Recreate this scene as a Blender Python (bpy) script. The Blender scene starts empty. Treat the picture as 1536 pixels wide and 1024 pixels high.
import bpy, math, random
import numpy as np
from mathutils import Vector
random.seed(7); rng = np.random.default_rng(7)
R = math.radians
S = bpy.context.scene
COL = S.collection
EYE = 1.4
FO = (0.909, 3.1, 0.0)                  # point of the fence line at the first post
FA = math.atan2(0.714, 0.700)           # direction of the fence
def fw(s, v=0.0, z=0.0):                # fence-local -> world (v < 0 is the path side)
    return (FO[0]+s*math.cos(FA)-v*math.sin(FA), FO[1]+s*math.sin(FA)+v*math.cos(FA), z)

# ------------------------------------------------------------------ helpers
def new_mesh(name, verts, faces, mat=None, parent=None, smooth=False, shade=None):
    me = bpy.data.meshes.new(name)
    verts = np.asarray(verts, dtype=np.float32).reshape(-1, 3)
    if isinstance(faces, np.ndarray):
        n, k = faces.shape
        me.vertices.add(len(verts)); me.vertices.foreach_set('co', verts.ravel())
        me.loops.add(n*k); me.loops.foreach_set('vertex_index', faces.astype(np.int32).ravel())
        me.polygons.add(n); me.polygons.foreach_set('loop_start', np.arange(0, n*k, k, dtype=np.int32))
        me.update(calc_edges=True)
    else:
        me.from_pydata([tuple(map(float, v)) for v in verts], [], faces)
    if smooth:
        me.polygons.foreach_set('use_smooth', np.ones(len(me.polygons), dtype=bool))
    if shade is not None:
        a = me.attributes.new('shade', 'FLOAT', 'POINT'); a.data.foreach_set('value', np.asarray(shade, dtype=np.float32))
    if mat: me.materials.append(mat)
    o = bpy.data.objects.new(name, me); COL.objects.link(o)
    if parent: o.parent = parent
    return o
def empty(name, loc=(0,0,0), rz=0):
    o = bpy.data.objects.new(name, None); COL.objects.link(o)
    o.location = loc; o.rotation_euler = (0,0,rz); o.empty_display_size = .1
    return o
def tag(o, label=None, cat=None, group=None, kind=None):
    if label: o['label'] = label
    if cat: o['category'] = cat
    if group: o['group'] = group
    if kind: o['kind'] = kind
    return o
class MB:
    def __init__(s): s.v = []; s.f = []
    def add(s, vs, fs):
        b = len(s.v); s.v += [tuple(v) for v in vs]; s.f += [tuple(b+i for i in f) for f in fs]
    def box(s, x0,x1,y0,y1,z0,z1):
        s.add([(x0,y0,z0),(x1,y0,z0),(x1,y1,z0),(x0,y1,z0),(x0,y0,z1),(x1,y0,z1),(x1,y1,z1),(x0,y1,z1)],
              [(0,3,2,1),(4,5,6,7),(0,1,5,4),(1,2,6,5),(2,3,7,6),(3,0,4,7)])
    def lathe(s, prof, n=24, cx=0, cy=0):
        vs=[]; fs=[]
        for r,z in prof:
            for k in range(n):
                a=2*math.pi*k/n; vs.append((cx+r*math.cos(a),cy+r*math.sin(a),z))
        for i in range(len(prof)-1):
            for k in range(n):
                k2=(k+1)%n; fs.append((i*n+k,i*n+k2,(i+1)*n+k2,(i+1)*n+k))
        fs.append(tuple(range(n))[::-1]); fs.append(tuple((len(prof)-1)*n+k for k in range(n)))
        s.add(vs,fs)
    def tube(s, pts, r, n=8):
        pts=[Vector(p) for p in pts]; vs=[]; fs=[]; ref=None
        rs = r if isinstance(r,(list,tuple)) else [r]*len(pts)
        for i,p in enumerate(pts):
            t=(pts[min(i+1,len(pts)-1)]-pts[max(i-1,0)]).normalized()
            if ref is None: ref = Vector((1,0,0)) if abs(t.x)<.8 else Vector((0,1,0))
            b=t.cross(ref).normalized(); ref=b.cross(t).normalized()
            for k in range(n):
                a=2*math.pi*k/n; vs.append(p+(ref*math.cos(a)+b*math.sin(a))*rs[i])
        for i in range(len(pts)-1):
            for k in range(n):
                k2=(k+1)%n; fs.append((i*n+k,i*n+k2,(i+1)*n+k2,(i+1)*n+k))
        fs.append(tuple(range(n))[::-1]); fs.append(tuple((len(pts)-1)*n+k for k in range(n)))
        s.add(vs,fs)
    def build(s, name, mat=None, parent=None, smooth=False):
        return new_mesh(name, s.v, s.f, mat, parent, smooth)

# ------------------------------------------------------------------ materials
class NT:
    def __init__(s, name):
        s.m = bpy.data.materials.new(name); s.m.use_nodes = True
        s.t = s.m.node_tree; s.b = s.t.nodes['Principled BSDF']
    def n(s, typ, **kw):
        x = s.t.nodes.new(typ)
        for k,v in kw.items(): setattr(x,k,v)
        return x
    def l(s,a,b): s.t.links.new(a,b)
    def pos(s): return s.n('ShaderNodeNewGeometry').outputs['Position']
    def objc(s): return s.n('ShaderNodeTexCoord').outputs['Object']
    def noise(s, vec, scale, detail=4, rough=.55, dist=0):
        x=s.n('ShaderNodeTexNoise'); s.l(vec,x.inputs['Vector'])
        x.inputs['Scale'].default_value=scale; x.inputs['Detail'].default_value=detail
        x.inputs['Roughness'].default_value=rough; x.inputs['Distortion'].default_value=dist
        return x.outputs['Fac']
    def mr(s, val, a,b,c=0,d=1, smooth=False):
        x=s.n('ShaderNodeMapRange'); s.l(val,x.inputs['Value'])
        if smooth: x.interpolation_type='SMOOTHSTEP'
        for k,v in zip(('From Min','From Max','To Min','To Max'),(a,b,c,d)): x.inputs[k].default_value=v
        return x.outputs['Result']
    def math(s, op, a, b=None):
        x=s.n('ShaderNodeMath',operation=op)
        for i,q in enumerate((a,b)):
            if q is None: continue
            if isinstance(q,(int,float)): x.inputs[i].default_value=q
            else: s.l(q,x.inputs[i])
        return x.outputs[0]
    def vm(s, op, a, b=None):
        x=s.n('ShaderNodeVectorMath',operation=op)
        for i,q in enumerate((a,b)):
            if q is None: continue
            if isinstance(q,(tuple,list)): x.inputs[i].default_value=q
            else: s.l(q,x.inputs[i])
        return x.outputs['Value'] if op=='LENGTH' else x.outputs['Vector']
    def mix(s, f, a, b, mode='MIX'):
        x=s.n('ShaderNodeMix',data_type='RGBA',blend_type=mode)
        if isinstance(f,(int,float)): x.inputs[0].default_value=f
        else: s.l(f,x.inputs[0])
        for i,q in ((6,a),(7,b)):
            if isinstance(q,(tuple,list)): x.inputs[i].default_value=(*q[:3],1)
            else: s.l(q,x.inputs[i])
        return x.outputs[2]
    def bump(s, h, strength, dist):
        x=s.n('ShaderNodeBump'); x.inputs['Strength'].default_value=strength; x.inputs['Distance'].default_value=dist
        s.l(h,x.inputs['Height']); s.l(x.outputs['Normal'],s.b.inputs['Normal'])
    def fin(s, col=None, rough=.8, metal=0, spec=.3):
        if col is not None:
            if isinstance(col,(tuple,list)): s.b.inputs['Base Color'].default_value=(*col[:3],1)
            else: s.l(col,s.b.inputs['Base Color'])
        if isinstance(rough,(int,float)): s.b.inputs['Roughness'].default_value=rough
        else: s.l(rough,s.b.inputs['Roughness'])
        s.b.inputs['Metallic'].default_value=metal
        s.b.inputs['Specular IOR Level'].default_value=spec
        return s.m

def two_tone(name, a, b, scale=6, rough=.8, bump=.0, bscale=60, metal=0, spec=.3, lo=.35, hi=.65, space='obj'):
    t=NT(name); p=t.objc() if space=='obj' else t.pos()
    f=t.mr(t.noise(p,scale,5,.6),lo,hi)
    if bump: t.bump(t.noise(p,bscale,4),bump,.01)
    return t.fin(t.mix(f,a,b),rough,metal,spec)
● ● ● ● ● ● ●
Retype the data in full and match it exactly.

Task response
Recreate this scene as a Blender Python (bpy) script. The Blender scene starts empty. Treat the picture as 1536 pixels wide and 1024 pixels high.
import bpy, math, random
import numpy as np
from mathutils import Vector
random.seed(7); rng = np.random.default_rng(7)
R = math.radians
S = bpy.context.scene
COL = S.collection
EYE = 1.4
FO = (0.909, 3.1, 0.0)                  # point of the fence line at the first post
FA = math.atan2(0.714, 0.700)           # direction of the fence
def fw(s, v=0.0, z=0.0):                # fence-local -> world (v < 0 is the path side)
    return (FO[0]+s*math.cos(FA)-v*math.sin(FA), FO[1]+s*math.sin(FA)+v*math.cos(FA), z)

# ------------------------------------------------------------------ helpers
def new_mesh(name, verts, faces, mat=None, parent=None, smooth=False, shade=None):
    me = bpy.data.meshes.new(name)
    verts = np.asarray(verts, dtype=np.float32).reshape(-1, 3)
    if isinstance(faces, np.ndarray):
        n, k = faces.shape
        me.vertices.add(len(verts)); me.vertices.foreach_set('co', verts.ravel())
        me.loops.add(n*k); me.loops.foreach_set('vertex_index', faces.astype(np.int32).ravel())
        me.polygons.add(n); me.polygons.foreach_set('loop_start', np.arange(0, n*k, k, dtype=np.int32))
        me.update(calc_edges=True)
    else:
        me.from_pydata([tuple(map(float, v)) for v in verts], [], faces)
    if smooth:
        me.polygons.foreach_set('use_smooth', np.ones(len(me.polygons), dtype=bool))
    if shade is not None:
        a = me.attributes.new('shade', 'FLOAT', 'POINT'); a.data.foreach_set('value', np.asarray(shade, dtype=np.float32))
    if mat: me.materials.append(mat)
    o = bpy.data.objects.new(name, me); COL.objects.link(o)
    if parent: o.parent = parent
    return o
def empty(name, loc=(0,0,0), rz=0):
    o = bpy.data.objects.new(name, None); COL.objects.link(o)
    o.location = loc; o.rotation_euler = (0,0,rz); o.empty_display_size = .1
    return o
def tag(o, label=None, cat=None, group=None, kind=None):
    if label: o['label'] = label
    if cat: o['category'] = cat
    if group: o['group'] = group
    if kind: o['kind'] = kind
    return o
class MB:
    def __init__(s): s.v = []; s.f = []
    def add(s, vs, fs):
        b = len(s.v); s.v += [tuple(v) for v in vs]; s.f += [tuple(b+i for i in f) for f in fs]
    def box(s, x0,x1,y0,y1,z0,z1):
        s.add([(x0,y0,z0),(x1,y0,z0),(x1,y1,z0),(x0,y1,z0),(x0,y0,z1),(x1,y0,z1),(x1,y1,z1),(x0,y1,z1)],
              [(0,3,2,1),(4,5,6,7),(0,1,5,4),(1,2,6,5),(2,3,7,6),(3,0,4,7)])
    def lathe(s, prof, n=24, cx=0, cy=0):
        vs=[]; fs=[]
        for r,z in prof:
            for k in range(n):
                a=2*math.pi*k/n; vs.append((cx+r*math.cos(a),cy+r*math.sin(a),z))
        for i in range(len(prof)-1):
            for k in range(n):
                k2=(k+1)%n; fs.append((i*n+k,i*n+k2,(i+1)*n+k2,(i+1)*n+k))
        fs.append(tuple(range(n))[::-1]); fs.append(tuple((len(prof)-1)*n+k for k in range(n)))
        s.add(vs,fs)
    def tube(s, pts, r, n=8):
        pts=[Vector(p) for p in pts]; vs=[]; fs=[]; ref=None
        rs = r if isinstance(r,(list,tuple)) else [r]*len(pts)
        for i,p in enumerate(pts):
            t=(pts[min(i+1,len(pts)-1)]-pts[max(i-1,0)]).normalized()
            if ref is None: ref = Vector((1,0,0)) if abs(t.x)<.8 else Vector((0,1,0))
            b=t.cross(ref).normalized(); ref=b.cross(t).normalized()
            for k in range(n):
                a=2*math.pi*k/n; vs.append(p+(ref*math.cos(a)+b*math.sin(a))*rs[i])
        for i in range(len(pts)-1):
            for k in range(n):
                k2=(k+1)%n; fs.append((i*n+k,i*n+k2,(i+1)*n+k2,(i+1)*n+k))
        fs.append(tuple(range(n))[::-1]); fs.append(tuple((len(pts)-1)*n+k for k in range(n)))
        s.add(vs,fs)
    def build(s, name, mat=None, parent=None, smooth=False):
        return new_mesh(name, s.v, s.f, mat, parent, smooth)

# ------------------------------------------------------------------ materials
class NT:
    def __init__(s, name):
        s.m = bpy.data.materials.new(name); s.m.use_nodes = True
        s.t = s.m.node_tree; s.b = s.t.nodes['Principled BSDF']
    def n(s, typ, **kw):
        x = s.t.nodes.new(typ)
        for k,v in kw.items(): setattr(x,k,v)
        return x
    def l(s,a,b): s.t.links.new(a,b)
    def pos(s): return s.n('ShaderNodeNewGeometry').outputs['Position']
    def objc(s): return s.n('ShaderNodeTexCoord').outputs['Object']
    def noise(s, vec, scale, detail=4, rough=.55, dist=0):
        x=s.n('ShaderNodeTexNoise'); s.l(vec,x.inputs['Vector'])
        x.inputs['Scale'].default_value=scale; x.inputs['Detail'].default_value=detail
        x.inputs['Roughness'].default_value=rough; x.inputs['Distortion'].default_value=dist
        return x.outputs['Fac']
    def mr(s, val, a,b,c=0,d=1, smooth=False):
        x=s.n('ShaderNodeMapRange'); s.l(val,x.inputs['Value'])
        if smooth: x.interpolation_type='SMOOTHSTEP'
        for k,v in zip(('From Min','From Max','To Min','To Max'),(a,b,c,d)): x.inputs[k].default_value=v
        return x.outputs['Result']
    def math(s, op, a, b=None):
        x=s.n('ShaderNodeMath',operation=op)
        for i,q in enumerate((a,b)):
            if q is None: continue
            if isinstance(q,(int,float)): x.inputs[i].default_value=q
            else: s.l(q,x.inputs[i])
        return x.outputs[0]
    def vm(s, op, a, b=None):
        x=s.n('ShaderNodeVectorMath',operation=op)
        for i,q in enumerate((a,b)):
            if q is None: continue
            if isinstance(q,(tuple,list)): x.inputs[i].default_value=q
            else: s.l(q,x.inputs[i])
        return x.outputs['Value'] if op=='LENGTH' else x.outputs['Vector']
    def mix(s, f, a, b, mode='MIX'):
        x=s.n('ShaderNodeMix',data_type='RGBA',blend_type=mode)
        if isinstance(f,(int,float)): x.inputs[0].default_value=f
        else: s.l(f,x.inputs[0])
        for i,q in ((6,a),(7,b)):
            if isinstance(q,(tuple,list)): x.inputs[i].default_value=(*q[:3],1)
            else: s.l(q,x.inputs[i])
        return x.outputs[2]
    def bump(s, h, strength, dist):
        x=s.n('ShaderNodeBump'); x.inputs['Strength'].default_value=strength; x.inputs['Distance'].default_value=dist
        s.l(h,x.inputs['Height']); s.l(x.outputs['Normal'],s.b.inputs['Normal'])
    def fin(s, col=None, rough=.8, metal=0, spec=.3):
        if col is not None:
            if isinstance(col,(tuple,list)): s.b.inputs['Base Color'].default_value=(*col[:3],1)
            else: s.l(col,s.b.inputs['Base Color'])
        if isinstance(rough,(int,float)): s.b.inputs['Roughness'].default_value=rough
        else: s.l(rough,s.b.inputs['Roughness'])
        s.b.inputs['Metallic'].default_value=metal
        s.b.inputs['Specular IOR Level'].default_value=spec
        return s.m

def two_tone(name, a, b, scale=6, rough=.8, bump=.0, bscale=60, metal=0, spec=.3, lo=.35, hi=.65, space='obj'):
    t=NT(name); p=t.objc() if space=='obj' else t.pos()
    f=t.mr(t.noise(p,scale,5,.6),lo,hi)
    if bump: t.bump(t.noise(p,bscale,4),bump,.01)
    return t.fin(t.mix(f,a,b),rough,metal,spec)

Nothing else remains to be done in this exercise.